Early in the evening of a cold Christmas day in 1906, people in the Horse Creek area were appalled by a murder in their midst.
Lars Lebeerg, a stranger and a self-styled anarchist, who seemingly without cause, killed Henry Lanvermeyer with a hammer. He had asked for food, and had eaten at the table with the George Purvis family.
Before leaving that home he had asked for a bed for the night. His host offered him the use of the bunkhouse, wich the stranger declined.
LeBeerg stopped at the Henry Lanvermeyer house and asked, again, for a night's lodging. He was told that they did not have a room for him. The irate young traveler went into a field and set fire to a haystack.
The blaze soon lit up the sky. Lanvermeyer's neighbors came to assist in extinguishing the fire. Among them were Mr. Purvis, William Marlman, and John Marlman. The men parted and went in different directions in search of the arsonist.
George Purvis and another neighbor found a body, wich after a difficult task, identified the man as Henry Lanvermeyer. His head was badly beaten, his throat was slashed, and there were deep wounds to the scalp.
About two o'clock in the morning, John Marlman met a stranger riding Mr. Lanvermeyer's horse near the Horse creek bridge. The man was asking directions about roads. During their conversation, he told Marlman that he killed a man earlier in the evening. John had noticed that his hands were stained with blood. He knew that he had found the murderer. Without much resistance, John Marlman took the man to town and turned him over to the sheriff.

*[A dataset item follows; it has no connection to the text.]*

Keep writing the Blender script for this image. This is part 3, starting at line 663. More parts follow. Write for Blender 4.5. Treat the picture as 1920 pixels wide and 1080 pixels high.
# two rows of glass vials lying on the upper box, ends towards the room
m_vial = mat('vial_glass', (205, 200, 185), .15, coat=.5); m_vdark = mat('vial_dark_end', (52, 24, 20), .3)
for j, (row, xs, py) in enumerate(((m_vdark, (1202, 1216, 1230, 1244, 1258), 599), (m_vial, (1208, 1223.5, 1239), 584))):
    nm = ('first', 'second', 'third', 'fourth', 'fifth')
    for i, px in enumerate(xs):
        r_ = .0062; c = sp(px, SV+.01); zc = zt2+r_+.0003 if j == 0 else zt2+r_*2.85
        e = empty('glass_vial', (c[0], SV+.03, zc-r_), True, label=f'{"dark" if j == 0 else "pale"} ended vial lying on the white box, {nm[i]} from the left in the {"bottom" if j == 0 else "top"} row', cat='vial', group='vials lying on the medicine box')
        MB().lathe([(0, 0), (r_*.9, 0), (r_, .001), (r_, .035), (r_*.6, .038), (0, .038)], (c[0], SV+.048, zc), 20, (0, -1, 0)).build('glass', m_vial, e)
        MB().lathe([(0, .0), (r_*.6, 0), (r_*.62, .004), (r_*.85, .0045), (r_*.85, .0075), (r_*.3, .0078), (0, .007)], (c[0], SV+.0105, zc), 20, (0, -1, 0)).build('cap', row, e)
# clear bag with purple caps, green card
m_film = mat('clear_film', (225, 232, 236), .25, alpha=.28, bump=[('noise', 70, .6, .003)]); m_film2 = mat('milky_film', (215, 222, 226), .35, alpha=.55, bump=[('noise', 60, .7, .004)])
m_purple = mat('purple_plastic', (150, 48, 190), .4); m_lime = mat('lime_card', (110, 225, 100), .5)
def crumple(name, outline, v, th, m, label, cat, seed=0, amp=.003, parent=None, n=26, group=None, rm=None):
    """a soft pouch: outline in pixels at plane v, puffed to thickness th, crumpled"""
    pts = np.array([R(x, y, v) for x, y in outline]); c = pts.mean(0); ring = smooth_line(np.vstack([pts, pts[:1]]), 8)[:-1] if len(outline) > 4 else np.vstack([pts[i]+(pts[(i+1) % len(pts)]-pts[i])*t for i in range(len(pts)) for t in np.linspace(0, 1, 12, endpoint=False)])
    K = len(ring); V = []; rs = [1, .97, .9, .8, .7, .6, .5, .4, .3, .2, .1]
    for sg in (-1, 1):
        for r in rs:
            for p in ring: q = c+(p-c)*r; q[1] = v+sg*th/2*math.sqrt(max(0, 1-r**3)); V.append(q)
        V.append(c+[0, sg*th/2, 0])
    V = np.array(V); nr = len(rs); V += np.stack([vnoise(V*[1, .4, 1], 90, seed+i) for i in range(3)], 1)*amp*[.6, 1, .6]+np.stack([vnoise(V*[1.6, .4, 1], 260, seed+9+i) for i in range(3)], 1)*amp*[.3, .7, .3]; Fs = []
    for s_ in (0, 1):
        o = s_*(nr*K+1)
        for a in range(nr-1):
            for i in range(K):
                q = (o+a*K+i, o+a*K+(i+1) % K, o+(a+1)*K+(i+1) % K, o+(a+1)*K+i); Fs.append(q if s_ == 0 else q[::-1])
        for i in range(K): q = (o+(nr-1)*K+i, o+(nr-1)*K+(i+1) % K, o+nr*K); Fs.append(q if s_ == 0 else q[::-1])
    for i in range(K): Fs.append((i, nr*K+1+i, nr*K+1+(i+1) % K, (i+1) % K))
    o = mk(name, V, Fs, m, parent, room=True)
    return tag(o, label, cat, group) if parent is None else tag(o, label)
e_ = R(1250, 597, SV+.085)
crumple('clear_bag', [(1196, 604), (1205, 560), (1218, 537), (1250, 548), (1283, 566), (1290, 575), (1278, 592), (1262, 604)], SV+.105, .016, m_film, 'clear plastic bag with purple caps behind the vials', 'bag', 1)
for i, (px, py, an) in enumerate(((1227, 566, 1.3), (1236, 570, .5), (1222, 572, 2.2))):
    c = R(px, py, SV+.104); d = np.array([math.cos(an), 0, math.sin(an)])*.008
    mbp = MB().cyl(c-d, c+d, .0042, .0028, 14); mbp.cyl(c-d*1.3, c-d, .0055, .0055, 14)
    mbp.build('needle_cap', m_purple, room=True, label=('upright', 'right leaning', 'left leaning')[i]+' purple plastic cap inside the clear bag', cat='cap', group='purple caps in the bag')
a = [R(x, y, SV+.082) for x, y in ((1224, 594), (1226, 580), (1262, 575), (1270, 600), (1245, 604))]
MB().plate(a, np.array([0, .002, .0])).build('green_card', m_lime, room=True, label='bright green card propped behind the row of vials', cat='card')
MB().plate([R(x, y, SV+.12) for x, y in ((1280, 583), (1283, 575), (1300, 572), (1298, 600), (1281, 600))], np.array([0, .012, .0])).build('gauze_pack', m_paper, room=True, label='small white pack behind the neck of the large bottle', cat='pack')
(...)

On December 27, 1906, a group of about thirty hooded, well-organized men went to the jail and over powered the sheriff, two of them stood guard and the other broke the jail bars and took the prisoner by force, to a telegraph pole down the street. Lars Lebeerg, a twenty-one-year-old man was the first man to be lynched in Bent County.
Henry Lanvermeyer was in his early thirties. He was a prosperous farmer and a well respected citizen in the county. He left a wife, Louise Lanvermeyer (Marlman) and a eight-year-old daugther, Dorothea, to mourn his loss, as well relatives and friends in the community.